Matriz de inúmeras outras comunidades de candomblé, a Casa Branca, também conhecido por seu nome iorubá, Ilê Axé Iyá Nassô Oká, foi tombado pelo IPHAN e pela Prefeitura de Salvador nos anos 1980, em meio de uma luta contra outra invasão de seu terreno, por um posto de gasolina. Com aproximadamente 6.800 m2, o terreiro e suas adjacências foram tombados e ainda designados como área de proteção paisagística rigorosa. A julgar pelo número de invasões, porém, esta forte medida protetiva evidentemente não saiu do papel.
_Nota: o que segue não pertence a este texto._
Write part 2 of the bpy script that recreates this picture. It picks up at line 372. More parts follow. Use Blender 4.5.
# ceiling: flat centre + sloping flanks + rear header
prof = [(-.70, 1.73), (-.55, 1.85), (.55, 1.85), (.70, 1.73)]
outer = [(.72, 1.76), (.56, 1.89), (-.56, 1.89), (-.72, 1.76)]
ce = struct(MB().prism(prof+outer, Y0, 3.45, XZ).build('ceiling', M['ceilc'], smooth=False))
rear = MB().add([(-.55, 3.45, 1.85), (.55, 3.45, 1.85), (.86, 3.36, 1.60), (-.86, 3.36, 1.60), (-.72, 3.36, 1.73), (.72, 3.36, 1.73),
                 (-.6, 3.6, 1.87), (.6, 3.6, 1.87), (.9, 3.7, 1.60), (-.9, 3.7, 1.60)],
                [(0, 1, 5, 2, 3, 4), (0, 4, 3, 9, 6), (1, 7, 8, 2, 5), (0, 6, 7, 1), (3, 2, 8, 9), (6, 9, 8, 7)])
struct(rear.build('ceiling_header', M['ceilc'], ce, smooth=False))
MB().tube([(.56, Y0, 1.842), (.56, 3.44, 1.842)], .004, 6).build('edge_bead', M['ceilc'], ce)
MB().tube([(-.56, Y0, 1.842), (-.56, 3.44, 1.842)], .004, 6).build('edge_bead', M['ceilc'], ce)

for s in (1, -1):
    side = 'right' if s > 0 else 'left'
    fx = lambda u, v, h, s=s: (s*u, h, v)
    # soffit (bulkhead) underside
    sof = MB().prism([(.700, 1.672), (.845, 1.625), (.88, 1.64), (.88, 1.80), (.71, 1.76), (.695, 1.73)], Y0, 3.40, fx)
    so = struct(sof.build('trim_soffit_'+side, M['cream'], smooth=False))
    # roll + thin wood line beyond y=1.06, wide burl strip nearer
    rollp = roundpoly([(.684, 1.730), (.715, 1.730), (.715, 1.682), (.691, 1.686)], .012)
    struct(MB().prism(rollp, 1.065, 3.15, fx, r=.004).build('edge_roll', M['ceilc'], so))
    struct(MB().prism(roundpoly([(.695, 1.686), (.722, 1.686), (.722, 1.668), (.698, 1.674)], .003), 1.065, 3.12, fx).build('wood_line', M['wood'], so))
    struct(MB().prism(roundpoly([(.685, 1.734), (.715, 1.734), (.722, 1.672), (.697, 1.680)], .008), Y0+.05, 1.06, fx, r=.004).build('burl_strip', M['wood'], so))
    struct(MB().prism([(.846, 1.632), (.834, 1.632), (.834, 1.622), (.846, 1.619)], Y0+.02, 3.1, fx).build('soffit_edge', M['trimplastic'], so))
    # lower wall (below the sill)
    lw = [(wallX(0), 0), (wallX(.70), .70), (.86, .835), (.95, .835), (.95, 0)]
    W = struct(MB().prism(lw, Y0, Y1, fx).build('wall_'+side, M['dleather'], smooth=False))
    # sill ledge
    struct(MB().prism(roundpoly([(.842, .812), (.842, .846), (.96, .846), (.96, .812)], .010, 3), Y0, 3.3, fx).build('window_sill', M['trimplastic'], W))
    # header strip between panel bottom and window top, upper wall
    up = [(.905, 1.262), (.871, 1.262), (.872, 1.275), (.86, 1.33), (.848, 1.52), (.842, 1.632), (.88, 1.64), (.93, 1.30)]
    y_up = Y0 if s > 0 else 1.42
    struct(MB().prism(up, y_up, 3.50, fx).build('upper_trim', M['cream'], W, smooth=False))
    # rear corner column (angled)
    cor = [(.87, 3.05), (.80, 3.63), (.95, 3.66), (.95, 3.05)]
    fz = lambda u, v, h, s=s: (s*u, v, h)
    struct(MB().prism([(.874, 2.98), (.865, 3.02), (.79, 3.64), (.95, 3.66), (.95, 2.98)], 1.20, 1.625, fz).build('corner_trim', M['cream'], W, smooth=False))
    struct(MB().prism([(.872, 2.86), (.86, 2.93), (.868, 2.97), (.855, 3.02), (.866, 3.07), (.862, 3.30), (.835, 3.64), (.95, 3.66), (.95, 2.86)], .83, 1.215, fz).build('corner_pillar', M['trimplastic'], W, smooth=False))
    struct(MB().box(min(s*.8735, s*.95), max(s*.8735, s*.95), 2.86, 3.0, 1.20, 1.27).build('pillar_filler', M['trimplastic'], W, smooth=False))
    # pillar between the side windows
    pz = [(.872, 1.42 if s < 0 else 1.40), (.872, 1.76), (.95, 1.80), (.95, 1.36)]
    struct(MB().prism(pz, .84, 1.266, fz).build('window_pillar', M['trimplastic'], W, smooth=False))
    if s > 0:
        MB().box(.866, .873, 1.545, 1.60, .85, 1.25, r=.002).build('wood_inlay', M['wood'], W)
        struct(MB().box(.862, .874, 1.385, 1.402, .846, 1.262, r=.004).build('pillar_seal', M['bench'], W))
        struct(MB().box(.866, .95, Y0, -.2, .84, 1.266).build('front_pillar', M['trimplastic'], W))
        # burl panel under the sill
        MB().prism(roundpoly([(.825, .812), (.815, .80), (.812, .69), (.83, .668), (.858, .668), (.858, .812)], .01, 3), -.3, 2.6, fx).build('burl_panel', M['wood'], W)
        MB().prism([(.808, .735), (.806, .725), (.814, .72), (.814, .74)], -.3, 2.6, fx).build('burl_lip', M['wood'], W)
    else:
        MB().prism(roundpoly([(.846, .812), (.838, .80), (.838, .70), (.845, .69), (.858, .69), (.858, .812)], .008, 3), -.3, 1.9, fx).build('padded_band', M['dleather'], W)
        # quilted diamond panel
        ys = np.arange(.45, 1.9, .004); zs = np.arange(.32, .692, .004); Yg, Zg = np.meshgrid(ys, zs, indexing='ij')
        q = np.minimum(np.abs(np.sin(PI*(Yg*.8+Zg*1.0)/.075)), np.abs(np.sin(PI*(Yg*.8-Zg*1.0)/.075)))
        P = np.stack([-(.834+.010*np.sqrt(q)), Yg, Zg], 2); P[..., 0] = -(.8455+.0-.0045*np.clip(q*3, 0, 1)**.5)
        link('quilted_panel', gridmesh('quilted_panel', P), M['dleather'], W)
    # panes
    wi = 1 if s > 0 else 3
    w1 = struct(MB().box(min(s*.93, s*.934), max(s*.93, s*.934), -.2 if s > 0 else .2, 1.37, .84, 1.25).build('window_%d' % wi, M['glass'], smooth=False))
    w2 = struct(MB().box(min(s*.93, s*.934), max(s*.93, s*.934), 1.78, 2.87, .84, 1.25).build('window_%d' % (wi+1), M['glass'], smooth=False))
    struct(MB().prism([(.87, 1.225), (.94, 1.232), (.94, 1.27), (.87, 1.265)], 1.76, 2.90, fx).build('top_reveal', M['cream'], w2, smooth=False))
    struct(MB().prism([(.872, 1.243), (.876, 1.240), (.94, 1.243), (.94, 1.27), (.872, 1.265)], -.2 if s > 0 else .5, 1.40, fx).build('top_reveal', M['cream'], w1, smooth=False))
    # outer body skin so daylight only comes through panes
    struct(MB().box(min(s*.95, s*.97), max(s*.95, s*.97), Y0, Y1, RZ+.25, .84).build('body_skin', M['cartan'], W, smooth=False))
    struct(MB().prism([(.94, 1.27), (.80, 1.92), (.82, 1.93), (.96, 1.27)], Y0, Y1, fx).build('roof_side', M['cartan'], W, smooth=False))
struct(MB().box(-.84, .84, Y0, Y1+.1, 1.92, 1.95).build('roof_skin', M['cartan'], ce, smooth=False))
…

O descaso com o território físico do terreiro é apenas uma manifestação do racismo religioso que a comunidade enfrenta desde seus primórdios. Foi fundada por volta de 1830, por Iyá Nassô, alta sacerdotisa de Xangô do Reino de Oyó, na Iorubalândia, que chegou à Bahia escravizada. Segundo a tradição oral, Iyá Nassô teria voltado à África com sua filha de santo e sucessora, Marcelina Obatossi, também devota de Xangô. Pesquisas recentes confirmaram a veracidade dessa memória, ainda revelando que a volta para a África aconteceu em 1837, motivada pela repressão depois da revolta dos malês (1835). As cerimônias para Xangô realizadas na casa de Iyá Nassô foram confundidas com reuniões para planejar a rebelião e seus filhos de sangue foram condenados a oito anos de prisão. A mãe, no entanto, recorreu a várias instâncias da justiça, até o próprio Imperador, pedindo a comutação da sentença para deportação à África. Ela acrescentou que iria acompanhar os filhos, pelo amor que tinha por eles e ainda mais por não querer permanecer num país com tanto preconceito contra africanos. Nessa viagem, Iyá Nassô foi acompanhada por vários agregados, entre eles Marcelina Obatossi. Esta, no entanto, retornou à Bahia poucos anos depois, onde assumiu a liderança da comunidade religiosa, hoje conhecida como o Terreiro da Casa Branca.